Si acaso un domingo a ver a los nietos, pero poco, y pocos, que al final es
claro que estorbas, y que no compaginas con el decorado.
Como
Andrés, el mayor, el casado con María José, no encontraba la manera de que
alguien le financiara un piso, y lo de alquiler no es estiloso, acabó viviendo
en casa de Samu. Y vivió tanto que se quedó con ella. El día en que la próstata
le impidió contener el pis Samu salió de casa. De la suya. Para ir a un sitio
mejor, donde iba a estar mejor atendido, y con gente de su edad, y más cuidado
y más solo.
Le sacaron
de su calle, de sus vecinos, de su vida, sencilla, pero suya. Y accedió en
silencio, como había vivido. “Son cosas que hay que hacer por los hijos”, nos
decía. “Ahí voy a estar muy bien”, argumentaba para sí. Porque al final somos
humanos, y precisamos convencernos de que las evidencias no son tales, y que
nos quieren, y que somos importantes, y necesarios. Pero no, al menos en este
caso.
No ha
durado ni un año y medio en la residencia. El cabrón de su hijo le ha pedido
que vuelva a casa, que le echa en falta. Pero Samu sabe que no. Andrés sueña
mucho y la María José
más. Abandonó el empleo, montó una tienda de ropa y soñó con ser empresario.
Hay que ser zote, soñar en este país.
Un día se
fue a comer, y mientras doblaba la esquina, una camioneta cargada de
malhechores aparcaba en doble fila frente a su puerta, el tiempo justo para
desvalijar la tienda. La policía les ha pillado, pero la mercancía esta en
fuga. Sin género no hay ventas, y sin estas el crédito no se paga. Andrés no
puede pagar el complemento de 100 euros que ponía para engordar la exigua
pensión de su padre y así pagar la residencia que le permitía deshacerse del
viejo. Así que el viejo debe volver, y así la pensión quedará en casa, y
ayudará a tirar el mes. Samu ha vuelto, aunque nadie le quiere, salvo la buena
gente de la cocina económica, que le da algo más que comida cada día.
No se, algo
se me olvida en esta historia, pero no se que es. No se si tendrá que ver con
ese alma rudimentaria y pardusca que la civilización nos ha dejado en herencia,
y que nos lleva a ver a las personas, incluso a aquellas que nos dedican la
vida, como una cosa, como un mueble de vete y ven, de los que ahora te
necesito, y ahora me estorbas. No se si tendrá que ver con esa mierda de ley de
dependencia que, ahora que no tenemos cuartos se ha quedado en un guiño sin
contenido.
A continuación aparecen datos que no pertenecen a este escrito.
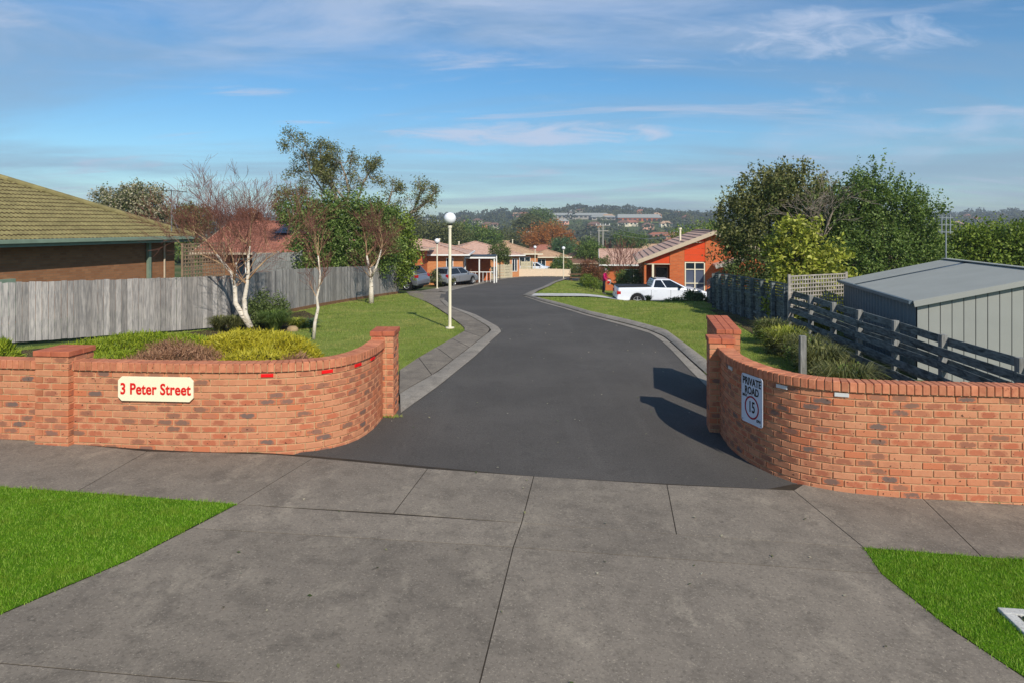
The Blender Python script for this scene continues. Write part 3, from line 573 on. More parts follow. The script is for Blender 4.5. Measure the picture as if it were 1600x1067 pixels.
def brick_wall(root, run, z_top, courses, keep, seed):
    """every brick a child of the wall; the ones that show least are joined"""
    rnd = random.Random(seed); n = int(run.L / PITCH); spots = []
    for k in range(courses):
        z = z_top - k * COURSE - COURSE / 2 + .001; sh = (k % 2) * PITCH / 2
        for i in range(n + 1):
            t = i * PITCH + sh + BR_L / 2
            ln = 1.0
            if t + BR_L / 2 > run.L: continue
            spots.append((t, z, ln))
        if sh: spots.append((PITCH / 4 - .003, z, .105 / BR_L))
        rest = run.L - (n * PITCH + sh if n * PITCH + sh + BR_L <= run.L else (n - 1) * PITCH + sh) - PITCH
        if rest > .04: spots.append((run.L - rest / 2, z, (rest - .006) / BR_L))
    vis = []
    for t, z, ln in spots:
        q = run.at(t)
        if z + BR_H / 2 < G(q.x, q.y) + .006: continue
        x = CX_PX + F_PX * q.x / q.y; size = ln * abs(run.tan(t).cross(Vector((q.x, q.y)).normalized())) / q.y if 0 < x < 1600 else -1 + .001 * ln
        vis.append((size, t, z, ln))
    vis.sort(reverse=True); rest = MB()
    for r, (sz, t, z, ln) in enumerate(vis):
        q = run.at(t) + run.nrm(t) * (BR_D / 2 + rnd.uniform(-.0015, .0015)); h = math.atan2(run.tan(t).y, run.tan(t).x) + rnd.uniform(-.004, .004)
        if r < keep and sz > 0: ob('brick', MESH_BRICK, None, root, (q.x, q.y, z), h, (ln, 1, 1))
        else: rest.box((q.x, q.y, z), (BR_L * ln, BR_D, BR_H), h)
    if rest.v: rest.build('brick_rest', 'brick_back', root, kind='stuff')
    a, b = run.off(.011), run.off(BR_D - .011); m = MB(); k = len(a)
    lo = -.45; vs = [(p.x, p.y, lo) for p in a] + [(p.x, p.y, lo) for p in b] + [(p.x, p.y, z_top) for p in a] + [(p.x, p.y, z_top) for p in b]
    fs = []
    for i in range(k - 1): fs += [(i, i + 1, 2 * k + i + 1, 2 * k + i), (k + i + 1, k + i, 3 * k + i, 3 * k + i + 1), (2 * k + i, 2 * k + i + 1, 3 * k + i + 1, 3 * k + i)]
    fs += [(0, 2 * k, 3 * k, k), (k - 1, 2 * k - 1, 4 * k - 1, 3 * k - 1)]
    m.add(vs, fs).build('mortar', 'mortar', root)
    # coping of bricks on edge, a little proud of the face
    bed = MB(); a, b = run.off(-.018), run.off(.19); k = len(a)
    bed.add([(p.x, p.y, z_top - .001) for p in a] + [(p.x, p.y, z_top - .001) for p in b] + [(p.x, p.y, z_top + .098) for p in a] + [(p.x, p.y, z_top + .098) for p in b],
            [f for i in range(k - 1) for f in ((i, i + 1, 2 * k + i + 1, 2 * k + i), (k + i + 1, k + i, 3 * k + i, 3 * k + i + 1), (2 * k + i, 2 * k + i + 1, 3 * k + i + 1, 3 * k + i), (i + 1, i, k + i, k + i + 1))])
    bed.build('coping_mortar', 'mortar', root)
    nc = int(run.L / .086)
    for i in range(nc):
        t = (i + .5) * run.L / nc; q = run.at(t) + run.nrm(t) * .085
        ob('coping_brick', MESH_COPE, None, root, (q.x, q.y, z_top + .062 + rnd.uniform(-.002, .002)), math.atan2(run.tan(t).y, run.tan(t).x) + rnd.uniform(-.01, .01))
def brick_pier(root, org, u, w, d, z_top, courses, faces, caps):
    """pier of w x d, org = its front left corner, u = direction of its front face; faces: the sides whose bricks are picked apart"""
    pier = ob('pier', None, None, root); u = Vector(u).normalized(); v = Vector((-u.y, u.x)); rnd = random.Random(int(w * 1000 + org[0] * 77)); rest = MB(); org = Vector(org)
    def put(face, a, b, along, z, inset):
        """brick from a to b along one side"""
        ln = b - a
        if ln < .03: return
        if face in 'fb': c = org + u * ((a + b) / 2) + v * (.055 if face == 'f' else d - .055); h = math.atan2(u.y, u.x)
        else: c = org + v * ((a + b) / 2) + u * (.055 if face == 'l' else w - .055); h = math.atan2(v.y, v.x)
        if face in faces: ob('brick', MESH_PIER, None, pier, (c.x, c.y, z), h, (ln / BR_L, 1, 1))
        else: rest.box((c.x, c.y, z), (ln, .11, BR_H), h)
    def row(face, a, b, z, cut):
        x = a
        if cut: put(face, x, min(b, x + .11), 0, z, 0); x += .12
        while x < b - .03: put(face, x, min(b, x + BR_L), 0, z, 0); x += PITCH
    for k in range(courses):
        z = z_top - k * COURSE - COURSE / 2; A = k % 2 == 0
        c = org + u * w / 2 + v * d / 2
        if z + .04 < G(c.x, c.y): break
        for f in 'fb': row(f, *((0, w) if A else (.12, w - .12)), z, False)
        for f in 'lr': row(f, *((.12, d - .12) if A else (0, d)), z, False)
    if rest.v: rest.build('brick_rest', 'brick_back', pier, kind='stuff')
    c = org + u * w / 2 + v * d / 2; MB().box((c.x, c.y, (z_top - .45) / 2), (w - .022, d - .022, z_top + .45 - .004), math.atan2(u.y, u.x)).build('mortar', 'mortar', pier)
    for (a0, a1, b0, b1, h) in caps:
        q = org + u * (a0 + a1) / 2 + v * (b0 + b1) / 2
        MB().box((0, 0, 0), (a1 - a0 - .006, b1 - b0 - .006, h)).build('cap_brick', 'cap_brick', pier, bevel=.008, seg=2, loc=(q.x, q.y, z_top + h / 2 + .001), rz=math.atan2(u.y, u.x))
    MB().box((c.x, c.y, z_top + .03), (w - .02, d - .02, .06), math.atan2(u.y, u.x)).build('cap_mortar', 'mortar', pier)
    return pier
def build_walls():
    # left: straight along the footpath, then round into the drive
    ang = Vector((1, -.105)).normalized()
    pts = [(-8.3, 9.22), (-5.76, 8.95), (-4.64, 8.83), (-3.75, 8.79), (-3.18, 8.82), (-2.76, 8.90), (-2.42, 9.09), (-2.17, 9.42), (-2.04, 9.9), (-2.01, 10.3), (-2.0, 10.6)]
    run = Run(smooth_path(pts)); L = thing('brick_wall', 'curved orange brick wall with two piers carrying the cream street name board', 'wall')
    brick_wall(L, run, 1.105, 14, 300, 1)
    brick_pier(L, (-6.22, 8.90), (1, -.105), .47, .47, 1.295, 15, 'fr', [(-.02, .235, -.02, .24, .07), (.235, .49, -.02, .24, .07), (-.02, .235, .24, .49, .07), (.235, .49, .24, .49, .07)])
    brick_pier(L, (-2.19, 10.6), (1, 0), .35, .5, 1.275, 15, 'fr', [(-.02, .175, -.02, .52, .075), (.175, .37, -.02, .52, .075)])
    # right: comes round out of the drive and runs off along the footpath
    pts = [(3.12, 10.28), (3.07, 9.85), (3.05, 9.45), (3.11, 8.97), (3.25, 8.55), (3.46, 8.24), (3.80, 8.03), (4.2, 7.92), (4.74, 7.84), (5.84, 7.74), (7.2, 7.62)]
    run2 = Run(smooth_path(pts)); R = thing('brick_wall', 'curved orange brick wall carrying the white private road speed sign', 'wall')
    brick_wall(R, run2, 1.055, 15, 300, 2)
    u = Vector((math.cos(.16), -math.sin(.16))); v = Vector((-u.y, u.x)); o = Vector((2.97, 10.27))
    brick_pier(R, o, u, .36, .36, 1.225, 16, 'fl', [(-.02, .175, -.02, .38, .075), (.175, .38, -.02, .38, .075)])
    u2 = Vector((math.cos(.186), -math.sin(.186))); D = thing('brick_pier', 'detached oblong brick pier with three brick cap just behind the right gate pier', 'pier')
    brick_pier(D, (3.40, 11.3), u2, .36, 1.8, 1.20, 17, '', [(-.02, .12, -.01, 1.82, .075), (.12, .245, -.01, 1.82, .075), (.245, .38, -.01, 1.82, .075)])
    return L, run, R, run2
WALL_L, RUN_L, WALL_R, RUN_R = build_walls()
def text_mesh(name, body, size, bold=0.0, extrude=.002, sx=1.0, spacing=1.0):
    cu = bpy.data.curves.new(name, 'FONT'); cu.body = body; cu.size = size; cu.align_x = 'CENTER'; cu.align_y = 'CENTER'; cu.extrude = extrude; cu.offset = bold; cu.space_character = spacing; cu.resolution_u = 4
    o = bpy.data.objects.new(name, cu); COL.objects.link(o); dg = bpy.context.evaluated_depsgraph_get(); me = bpy.data.meshes.new_from_object(o.evaluated_get(dg)); bpy.data.objects.remove(o)
    for v in me.vertices: v.co.x *= sx
    # lay in the x,z plane facing -y
    for v in me.vertices: v.co = Vector((v.co.x, -v.co.z, v.co.y))
    me.name = name; me.materials.clear(); return me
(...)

Quizá sea algo relativo a esta situación de crisis que nos esta
deshaciendo por dentro, dejándonos desvalidos e inermes ante ladrones, malos
hijos y sinvergüenzas varios.
Tal vez no
se me quede nada en el tintero, y la vida sea eso. Mal vivir en silencio, ver
en la tele a quienes son libres y hacen de su vida una aventura intensa,
mientras nosotros somos sus palmeros. Sufrir silenciosamente el abandono y la
incomprensión, caer en la cuenta que ni tan siquiera tendremos la fortuna de
ser amados. Condenarnos a un hediondo pozo si no somos unos jetas, si no somos
capaces de echarle valor a la vida, si solo somos prudentes y honrados,
deseosos de trabajar, vivir, querer y ser queridos. Todo eso.